I think this is where I would say this is slightly more uncertain I think there is potential there that accelerated degrees might help us on our journey to widening participation They may not but I think if we see them being offered extensively over the next few years we can observe its impact on widening participation.

We also think that the Act helps to shape the environment so that it gradually becomes easier for students to transfer from one institution to another and transfer their credits from one to the other. We know that there is quite a lot of scepticism about this in the sector. I think the government has been talking about making it easier to do credit transfer for quite a long time. We do think that there is a genuine step change in how much easier that could be in the future and I think if that happened you could see some quite interesting possibilities for widening participation.

To give one example, , you could imagine that a student coming from a more disadvantaged background, with lower school attainment, hasn’t caught up to the level that a more selective institution might be looking for. Perhaps the student hasn’t benefitted from a programme like The Brilliant Club because these programmes don’t have universal reach yet, and at the point at which they leave school and go into university they’re only able at that point to go into a more local institution or a less selective institution.

If they do very well there in their first year, if they’re very well suited to being in higher education, perhaps more suited in some ways to being in higher education than they were to being in secondary school, what if there was a greater opportunity for them to pass from that institution to a more selective one? Or simply if they were more able to pass from a course that they may have picked based on imperfect information to a course that they can see after a year of being at university is better suited to them?

I think there are lots of things about our current system that inhibit people making those changes once they’re in higher education but if we can make it easier then I think there are lots of possibilities for students, particularly students from disadvantaged backgrounds, going into a more local university and then stepping up to a more selective institution or perhaps going into a better course for them.

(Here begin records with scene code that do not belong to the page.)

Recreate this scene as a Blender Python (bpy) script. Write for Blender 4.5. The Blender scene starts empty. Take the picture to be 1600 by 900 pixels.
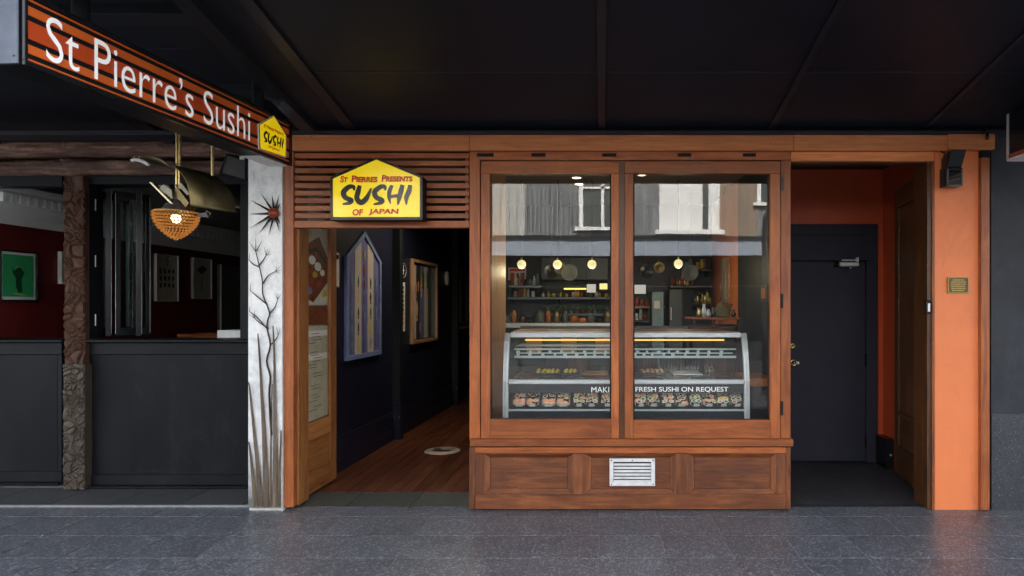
import bpy, bmesh, math, random
from mathutils import Vector, noise, Matrix
random.seed(7)
SC = bpy.context.scene
COL = SC.collection
R = math.radians
PI = math.pi
# ------------------------------------------------------------------ camera, light
H = 1.58
def X(px, Y): return (px - 940) * Y / 1000.0
def Z(py, Y): return H - (py - 480) * Y / 1000.0
cd = bpy.data.cameras.new('camera'); cam = bpy.data.objects.new('camera', cd); COL.objects.link(cam)
cam.location = (0, 0, H); cam.rotation_euler = (R(90), 0, 0)
cd.sensor_width = 36; cd.lens = 22.5; cd.shift_x = -0.0875; cd.shift_y = 0.01875
cd.clip_start = 0.05; cd.clip_end = 500
SC.camera = cam
w = bpy.data.worlds.new('World'); SC.world = w; w.use_nodes = True
nt = w.node_tree; bg = nt.nodes['Background']; sk = nt.nodes.new('ShaderNodeTexSky')
SUN_EL = 48; SUN_AZ = -14          # azimuth measured from +Y (behind the shop) towards +X
sk.sky_type = 'NISHITA'; sk.sun_disc = False; sk.sun_elevation = R(SUN_EL); sk.sun_rotation = R(SUN_AZ)
sk.air_density = 1.0; sk.dust_density = 3.0; sk.ozone_density = 1.0
hz = nt.nodes.new('ShaderNodeHueSaturation'); hz.inputs['Saturation'].default_value = .35   # thin white haze
nt.links.new(sk.outputs[0], hz.inputs['Color']); nt.links.new(hz.outputs[0], bg.inputs[0]); bg.inputs[1].default_value = 0.15
sd = bpy.data.lights.new('sun', 'SUN'); sd.energy = 4.6; sd.angle = R(0.5); sd.color = (1.0, 0.95, 0.88)
sun = bpy.data.objects.new('sun', sd); COL.objects.link(sun); sun.location = (0, 20, 20)
sun.rotation_euler = (-R(90 - SUN_EL), 0, -R(SUN_AZ))
SC.view_settings.view_transform = 'Standard'; SC.view_settings.look = 'None'
SC.view_settings.exposure = 3.05; SC.view_settings.gamma = 1
SC.cycles.use_denoising = True
SC.cycles.max_bounces = 10; SC.cycles.diffuse_bounces = 5; SC.cycles.glossy_bounces = 5
SC.cycles.transparent_max_bounces = 16
SC.cycles.sample_clamp_indirect = 6

# ------------------------------------------------------------------ materials
def newmat(name):
    m = bpy.data.materials.new(name); m.use_nodes = True
    n = m.node_tree; return m, n, n.nodes['Principled BSDF']
def link(n, a, b): n.links.new(a, b)
def node(n, t, **k):
    o = n.nodes.new(t)
    for a, b in k.items(): setattr(o, a, b)
    return o
def coords(n, scale=(1, 1, 1), rnd=True):
    tc = node(n, 'ShaderNodeTexCoord'); mp = node(n, 'ShaderNodeMapping')
    mp.inputs['Scale'].default_value = scale
    if rnd:
        oi = node(n, 'ShaderNodeObjectInfo'); ad = node(n, 'ShaderNodeVectorMath', operation='ADD')
        ml = node(n, 'ShaderNodeMath', operation='MULTIPLY'); ml.inputs[1].default_value = 37.0
        link(n, oi.outputs['Random'], ml.inputs[0]); link(n, tc.outputs['Object'], ad.inputs[0])
        link(n, ml.outputs[0], ad.inputs[1]); link(n, ad.outputs[0], mp.inputs[0])
    else: link(n, tc.outputs['Object'], mp.inputs[0])
    return mp.outputs[0]
def noise_n(n, vec, scale, detail=4, rough=.6, dist=0):
    t = node(n, 'ShaderNodeTexNoise'); t.inputs['Scale'].default_value = scale
    t.inputs['Detail'].default_value = detail; t.inputs['Roughness'].default_value = rough
    t.inputs['Distortion'].default_value = dist
    link(n, vec, t.inputs['Vector']); return t.outputs['Fac']
def ramp(n, fac, stops):
    r = node(n, 'ShaderNodeValToRGB'); cr = r.color_ramp
    while len(cr.elements) < len(stops): cr.elements.new(.5)
    for e, (p, c) in zip(cr.elements, stops):
        e.position = p; e.color = tuple(c) + (1,) if len(c) == 3 else c
    link(n, fac, r.inputs[0]); return r.outputs[0]
def mix(n, fac, a, b, mode='MIX'):
    m = node(n, 'ShaderNodeMix', data_type='RGBA', blend_type=mode)
    if isinstance(fac, (int, float)): m.inputs[0].default_value = fac
    else: link(n, fac, m.inputs[0])
    for i, v in ((6, a), (7, b)):
        if isinstance(v, (tuple, list)): m.inputs[i].default_value = tuple(v) + (1,)
        else: link(n, v, m.inputs[i])
    return m.outputs[2]
def bump(n, b, h, strength, dist=.01):
    bp = node(n, 'ShaderNodeBump'); bp.inputs['Strength'].default_value = strength
    bp.inputs['Distance'].default_value = dist; link(n, h, bp.inputs['Height'])
    link(n, bp.outputs[0], b.inputs['Normal'])
def mul(c, k): return tuple(min(1, v * k) for v in c)
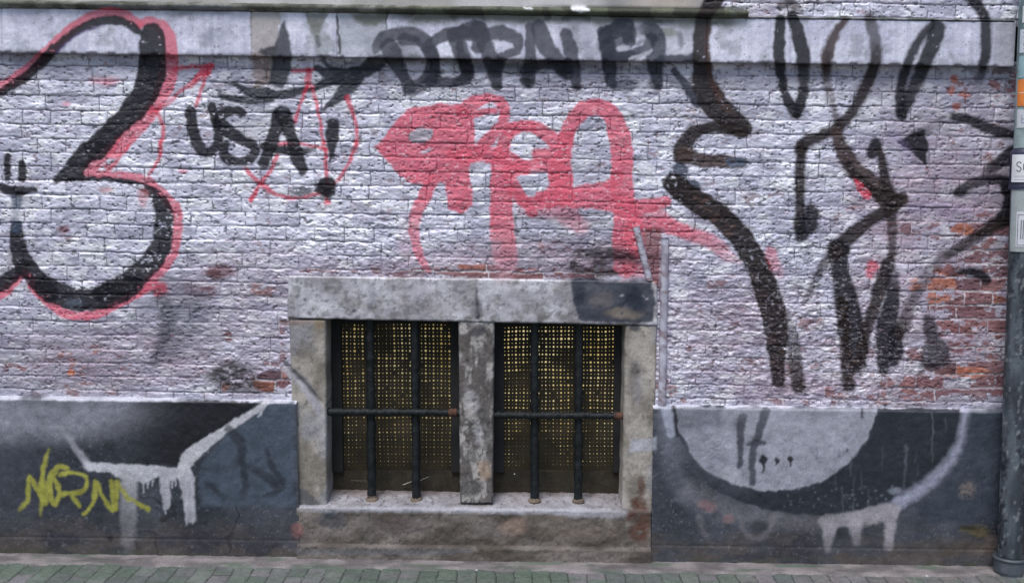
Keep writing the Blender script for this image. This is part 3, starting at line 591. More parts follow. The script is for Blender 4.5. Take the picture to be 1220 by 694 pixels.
M_iron = surf('black_iron', .5, .2, 110, .5, .9, .004, col=(.010, .013, .015), camt=.6, coarse=30)
M_wood = surf('dirty_dark_wood', .8, 0, 120, .4, .5, .002, col=(.016, .016, .017))
M_dirt = surf('brown_dirt', .9, 0, 120, .5, .6, .004, col=(.034, .028, .019), camt=.5, coarse=16)
M_screen = surf('perforated_plate', .7, .1, 140, .4, .3, .001, col=(.030, .023, .011))
M_pipe = surf('flaking_pipe_paint', .5, 0, 140, .2, .5, .002)
M_pave = surf('mossy_paver', .85, 0, 140, .28, .5, .002)
M_dark = surf('cavity', .9, 0, 80, .2, .2, .002, col=(.01, .01, .01))

# ------------------------------------------------------------------ the wall
root = thing('graffiti_wall', 'old brick house wall covered in silver paint and black and red graffiti, with a barred basement window', 'brick wall')
S0 = .0031
def xs_axis(x0, x1, step=S0, lim=2.25):
    out = []; x = x0
    while x < x1 - 1e-6:
        out.append(x); x += step if abs(x) < lim else .014
    out.append(x1); return np.array(out, np.float64)
# plinth top, band edges, as heights at x = 0 (all fall with SLOPE)
Z_band_b = W(610, 71.5, -.05)[1]; Z_band_t = W(610, 18, -.05)[1]
Z_pl_t = W(610, 481, -.02)[1]
H_C = .0588                                # course height
XR = W(1211, 300)[0]
rb = random.Random(11); EDG = {}
def edges(row):
    if row in EDG: return EDG[row]
    L = .232 if row % 2 == 0 else .116
    r = random.Random(row * 77 + 5); x = -3.6 + r.uniform(0, .06) + (L * .25 if row % 4 > 1 else 0); e = []
    while x < 3.7:
        e.append(x); k = L
        if r.random() < .12: k = .116 if L > .2 else .232
        x += k + r.uniform(-.012, .012)
    EDG[row] = np.array(e); return EDG[row]
def brickwork(name, xs, zs, cutrect, parent, Yb=0.0):
    X, Z0 = np.meshgrid(xs, zs); Z = Z0 - SLOPE * X
    px, py = PIX(X, Yb, Z)
    uu = X + (fbm(X / .05, Z0 / .05, 3, 5) - .5) * .012
    # joint lines pass through photo point (240, 150)
    zj = W(240, 150.3)[1] + SLOPE * W(240, 150.3)[0]
    v = (zj - Z0) / H_C + (fbm(X / .30, Z0 / .15, 2, 6) - .5) * .22 + (fbm(X / .035, Z0 / .035, 3, 7) - .5) * .16
    row = np.floor(v).astype(int); fv = v - row
    dy = np.minimum(fv, 1 - fv) * H_C
    dx = np.zeros_like(X); bid = np.zeros(X.shape, int)
    for r in np.unique(row):
        m = row == r; e = edges(int(r)); u = uu[m]; k = np.clip(np.searchsorted(e, u) - 1, 0, len(e) - 2)
        dx[m] = np.minimum(np.abs(u - e[k]), np.abs(e[k + 1] - u)); bid[m] = k
    hsh = lambda s: ((np.sin(row * 12.9898 + bid * 78.233 + s * 37.7) * 43758.5453) % 1.0)
    h1, h2, h3, h4 = hsh(1), hsh(2), hsh(3), hsh(4)
    rr = .0042 + .004 * h4
    ax = np.clip(1 - (dx - .0006) / rr, 0, 1.3) * .8; ay = np.clip(1 - (dy - .0010) / rr, 0, 1.3)
    face = 1 - sst(0, 1, np.hypot(ax, ay))                     # 1 on the brick face, 0 in the joint
    cr = samp(CR, px, py); e_ = samp(EX, px, py)
    crust = fbm(X / .022, Z0 / .013, 4, 11, .6); ridge = 1 - np.abs(fbm(X / .034 + v * .3, Z0 / .014, 4, 15, .6) * 2 - 1)
    fill = sst(.38, .62, fbm(X / .09, Z0 / .04, 3, 17)) * (.75 + .25 * cr)     # joints clogged with paint
    depth = (.0052 + .003 * (h1 - .5)) * (1 - .62 * fill) * (1 - .35 * cr)
    out = face * depth + face * (h2 - .5) * .0035 + (face * (h3 - .5) * (fv - .5) * .003)
    out += (crust - .5) * (.0034 + .0075 * cr) + (ridge - .6) * (.0006 + .006 * cr) + (fbm(X / .35, Z0 / .3, 3, 19) - .5) * .014
    pits = sst(.66, .75, fbm(X / .015, Z0 / .011, 3, 23)); out -= pits * .004
    # albedo
    tn = fbm(X / .12, Z0 / .08, 5, 31); tb = fbm(X / .5, Z0 / .4, 3, 33)
    base = mix(C(.50, .49, .60), C(.80, .79, .90), sst(.3, .7, tn * .6 + h4 * .25 + tb * .15)[..., None])
    base = mix(base, C(.93, .93, .97), (sst(.52, .64, fbm(X / .07, Z0 / .03, 4, 35)) * .75 * sst(.2, .6, face))[..., None])  # whiter paint patches, with highlight glints put into the colour
    pk = sst(.5, .7, fbm(X / .22, Z0 / .1, 4, 37)) * (.25 + .6 * sst(760, 900, px)); base = mix(base, C(.42, .32, .36), (pk * .35)[..., None])
    gr = sst(.58, .72, fbm(X / .05, Z0 / .03, 4, 41)) ; base = mix(base, C(.20, .19, .24), (gr * (.22 + .3 * cr))[..., None])
    jn = (1 - face); hair = sst(.0032, .0008, np.minimum(dx * 1.15, dy)) * sst(.34, .52, fbm(X / .04, Z0 / .03, 3, 43)) * (1 - .6 * fill * (cr > .5))
    base = mix(base, C(.05, .045, .06), (hair * .9)[..., None])  # shade of the joint recesses painted in as thin dark lines
    base = mix(base, C(.05, .045, .05), (pits * .55)[..., None])
    gm = np.clip(samp(GM, px, py) * (.55 + .9 * fbm(X / .06, Z0 / .035, 4, 59)), 0, 1); base = mix(base, C(.25, .23, .29), gm[..., None])
    pm = np.clip(samp(PK, px, py) * (.1 + 1.2 * fbm(X / .08, Z0 / .04, 4, 60)), 0, 1); base = mix(base, C(.38, .24, .29), pm[..., None])
    # bare brick showing
    bk = mix(C(.15, .055, .065), C(.25, .095, .085), h1[..., None]); bk = mix(bk, C(.34, .11, .07), sst(.90, .97, h2)[..., None])
    oran = (np.hypot((px - 1146) / 34, (py - 443) / 8) < 1) | (np.hypot((px - 1146) / 14, (py - 275) / 9) < 1) | (np.hypot((px - 1110) / 30, (py - 342) / 20) < 1)
    bk = mix(bk, C(.46, .15, .075), (oran * .75)[..., None]); bk = mix(bk, C(.07, .035, .045), (sst(.12, .0, h3) * .8)[..., None])
    bk = bk * (.7 + .6 * fbm(X / .01, Z0 / .01, 3, 45))[..., None]
    mort = mix(C(.62, .58, .60), C(.34, .28, .30), sst(.4, .6, fbm(X / .04, Z0 / .04, 2, 47))[..., None])
    bare = mix(mort, bk, sst(.25, .6, face)[..., None])
    th = 1 - e_; nn = fbm(X / .05, Z0 / .032, 5, 49, .62) * .75 + h4 * .25
    em = sst(.845 - .56 * e_, .915 - .54 * e_, nn) * sst(.12, .3, e_)
    sp = sst(.69, .73, fbm(X / .03, Z0 / .02, 4, 53, .6)) * .7 * sst(.35, .8, tb + .15)
    em = np.maximum(em * (.55 + .4 * e_), sp * (1 - e_) * .8)
    base = mix(base, bare, em[..., None])
    # graffiti stays out of the deepest pits and is broken at the joints
    keep = 1 - .2 * pits * (face > .3)
    keep = np.clip(keep - .28 * sst(.62, .70, fbm(X / .012, Z0 / .008, 3, 57)) * sst(.4, 1., cr), 0, 1)
    colr, al = spray(base, px, py, keep.astype(np.float32))
    colr = mix(colr, C(.02, .015, .02), (hair * al * .55)[..., None]); wf = sst(.70, .74, fbm(X / .012, Z0 / .007, 3, 58)) * al * (colr[..., 0] > .3) * .55; colr = mix(colr, C(.85, .70, .76), wf[..., None])  # joint-recess shade darkened into the graffiti colour too
    gl = np.clip(1 - em - al * .9 - jn * .4, 0, 1)
    Y = Yb - out
    V = np.stack([X, Y, Z], -1).reshape(-1, 3)
    kp = np.ones((len(zs) - 1, len(xs) - 1), bool)
    if cutrect is not None:
        x0, x1, zb, zt = cutrect
        cx = (xs[:-1] + xs[1:]) / 2; cz = (zs[:-1] + zs[1:]) / 2
        kp = ~(((cx > x0) & (cx < x1))[None, :] & ((cz < zt) & (cz > zb))[:, None])
    F = grid_faces(len(xs), len(zs), kp)[:, ::-1]
    V, F, cc, gg = compact(V, F, colr.reshape(-1, 3), gl.reshape(-1))
    return mesh_np(name, V, F, M_brick, parent, cc, True, gg)
zs = np.arange(Z_pl_t - .03, Z_band_b + .03, S0)
lx0, lz0 = W(352, 340); lx1, lz1 = W(774, 340)
zt_cut = lz0 - .01 + SLOPE * lx0
tag(brickwork('brickwork', xs_axis(-3.3, 3.3), zs, (lx0 + .012, lx1 - .012, -9, W(563, 345)[1] ), root))
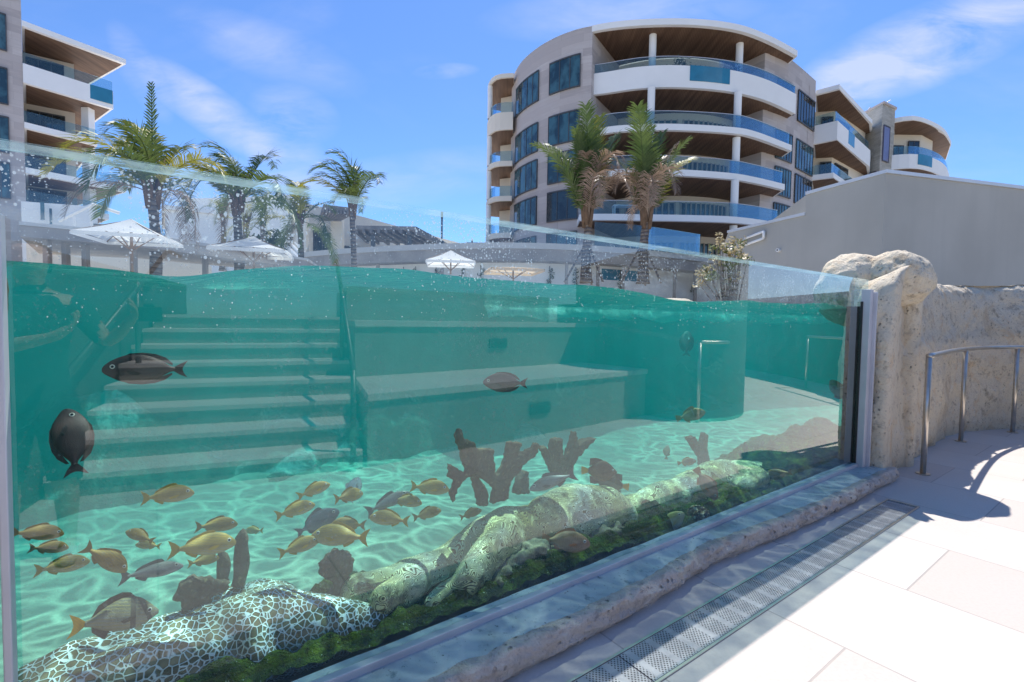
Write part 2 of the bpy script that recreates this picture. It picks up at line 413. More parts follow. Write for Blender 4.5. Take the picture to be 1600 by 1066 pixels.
# sand bed of the tank
def sandz(s, n):
    return -.09 + .06 * noise.noise(Vector((s * .9, n * .9, 3))) + .05 * max(0, n - 3.0) * .5 + .012 * noise.noise(Vector((s * 6, n * 6, 1)))
m = MB(); m.grid(lambda u, v: G(-4 + 15 * u, 1.66 + 6.4 * v, sandz(-4 + 15 * u, 1.66 + 6.4 * v)), 120, 60)
tag(m.build('sand_bed', M['sand'], smooth=True), kind='structure')
# water body: waves on top, flat sides
WZ = 1.455; WN0, WN1, WS0, WS1 = 1.703, 5.3, -3.9, 10.8
def wavez(s, n):
    a = .024 * math.sin(2.1 * s + .5 - .9 * n) * math.exp(-max(0, s - 2.6) * .7) + .010 * math.sin(4.9 * s - 1.4 * n + 1.1)
    a += .016 * noise.noise(Vector((s * 1.3, n * 2.2, .4))) + .006 * noise.noise(Vector((s * 5, n * 7, 2.4)))
    if n < 2.6: a += .012 * math.exp(-((s - .28) / .22) ** 2) - .018 * math.exp(-((s - .05) / .12) ** 2)
    return WZ + a
nu, nv = 520, 150
def warp(v): return v ** 1.9
m = MB(); m.grid(lambda u, v: G(WS0 + (WS1 - WS0) * u, WN0 + (WN1 - WN0) * warp(v), wavez(WS0 + (WS1 - WS0) * u, WN0 + (WN1 - WN0) * warp(v))), nu, nv)
nt = len(m.v)
ring = [j for j in range(nu + 1)] + [(j + 1) * (nu + 1) - 1 for j in range(1, nv + 1)] + [nv * (nu + 1) + j for j in range(nu - 1, -1, -1)] + [j * (nu + 1) for j in range(nv - 1, 0, -1)]
bot = []
for r in ring:
    x, y, _ = m.v[r]; m.v.append((x, y, -.5)); bot.append(len(m.v) - 1)
for k in range(len(ring)):
    a, b = ring[k], ring[(k + 1) % len(ring)]; m.f.append((b, a, bot[k], bot[(k + 1) % len(ring)])); m.m.append(0)
m.f.append(tuple(bot[::-1])); m.m.append(0)
wobj = tag(m.build('water', M['water'], smooth=False), kind='structure')

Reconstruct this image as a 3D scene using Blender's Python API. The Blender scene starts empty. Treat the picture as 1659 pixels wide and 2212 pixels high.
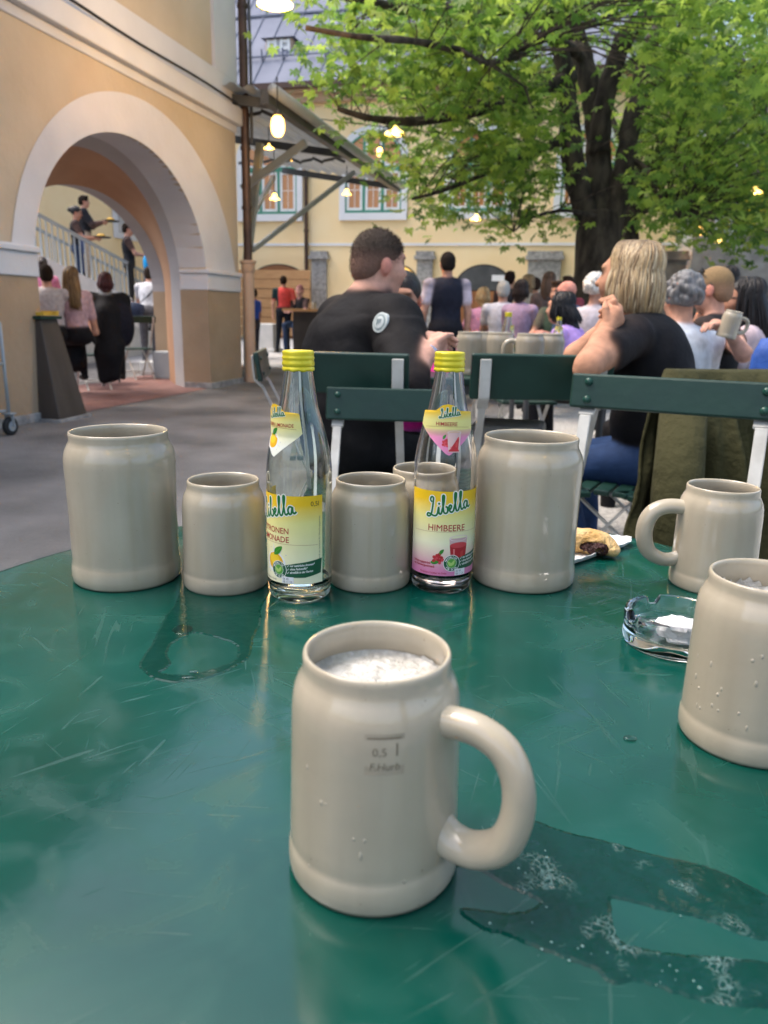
import bpy, bmesh, math, random
import numpy as np
from mathutils import Vector, Matrix
random.seed(7); rng = np.random.default_rng(7)
S = bpy.context.scene; COL = S.collection
R = math.radians; PI = math.pi
# ---------------------------------------------------------------- camera
V_, CX_, CY_ = 1659.0, 829.5, 1106.0
def _n(a): return a/np.linalg.norm(a)
_d = _n(np.array([792*.553, 755*.553, V_])); _d2 = _n(np.array([0, 771*.553, V_]))
_up = _n(np.cross(_d, _d2)); _up = _up if _up[1] > 0 else -_up
_x = np.cross(_d, _up); _x = _x if _x[0] > 0 else -_x
M3 = np.array([_x, _d, _up]); C0 = np.array([0, 0, 1.06])
def ray(x, y): return M3 @ np.array([x-CX_, CY_-y, V_])/V_
def at(x, y, dep): return C0+ray(x, y)*dep
def onz(x, y, z): r = ray(x, y); return C0+r*((z-C0[2])/r[2])
def onx(x, y, X): r = ray(x, y); return C0+r*((X-C0[0])/r[0])
def ony(x, y, Y): r = ray(x, y); return C0+r*((Y-C0[1])/r[1])
cam = bpy.data.cameras.new('camera'); co = bpy.data.objects.new('camera', cam); COL.objects.link(co)
rt, upv, fw = M3[:, 0], M3[:, 1], M3[:, 2]
m = Matrix(((rt[0], upv[0], -fw[0], 0), (rt[1], upv[1], -fw[1], 0), (rt[2], upv[2], -fw[2], 1.06), (0, 0, 0, 1)))
co.matrix_world = m
cam.sensor_fit = 'HORIZONTAL'; cam.sensor_width = 36; cam.lens = 36
cam.clip_start = .02; cam.clip_end = 500
cam.dof.use_dof = True; cam.dof.focus_distance = .80; cam.dof.aperture_fstop = 36/2.9
S.camera = co
YAW = math.degrees(math.atan2(-fw[0], fw[1]))     # camera heading, degrees to the left of +Y
# ---------------------------------------------------------------- sky, sun, exposure
W = bpy.data.worlds.new("World"); S.world = W; W.use_nodes = True
nt = W.node_tree; nt.nodes.clear()
sky = nt.nodes.new('ShaderNodeTexSky'); sky.sky_type = 'NISHITA'; sky.sun_disc = False
SUN_E, SUN_R = R(62), R(-92)
sky.sun_elevation = SUN_E; sky.sun_rotation = SUN_R; sky.air_density = 1.0; sky.dust_density = 5; sky.ozone_density = 1.0
bg = nt.nodes.new('ShaderNodeBackground'); bg.inputs[1].default_value = .15
wo = nt.nodes.new('ShaderNodeOutputWorld')
nt.links.new(sky.outputs[0], bg.inputs[0]); nt.links.new(bg.outputs[0], wo.inputs[0])
sun = bpy.data.lights.new('sun', 'SUN'); sun.energy = .5; sun.angle = R(40); sun.color = (1, .95, .88)
so = bpy.data.objects.new('sun', sun); COL.objects.link(so)
sd = Vector((math.sin(SUN_R)*math.cos(SUN_E), math.cos(SUN_R)*math.cos(SUN_E), math.sin(SUN_E)))
so.rotation_euler = sd.to_track_quat('Z', 'Y').to_euler(); so.location = (0, -5, 20)
vs = S.view_settings; vs.view_transform = 'Standard'; vs.look = 'None'; vs.exposure = 1.62; vs.gamma = 1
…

What is happening at the moment is that a lot of these people drop out of higher education, whereas perhaps in a system where transferring is easier maybe wouldn’t drop out but would instead move to a course that’s better suited to them. I think if we can genuinely get the credit transfer thing right there will be a lot of opportunities in that space as well.

That is my pitch as to how I think the Education and Research Act will impact the widening participation space. I wanted to draw it out in that kind of detail because I think these are aspects that don’t get talked about as much as some others but they do seem to me to make a really big change to the landscape in which universities are working in, in which you are working in.

Obviously there’s going to be a period of time during which these changes come in and I don’t think we’ll see the full impact of these changes for a period of time after that. Any time that you change the regulatory structure for example as I talked about the new duty of the Office for Students on equality of opportunity – it will take a bit of time to really reflect on what that duty means to then become quite ambitious on what it means to translate that duty into practice.

So I don’t think some of these changes will necessarily have an immediate impact but I do think that they shape the environment in a really positive and optimistic way for the work that you do.”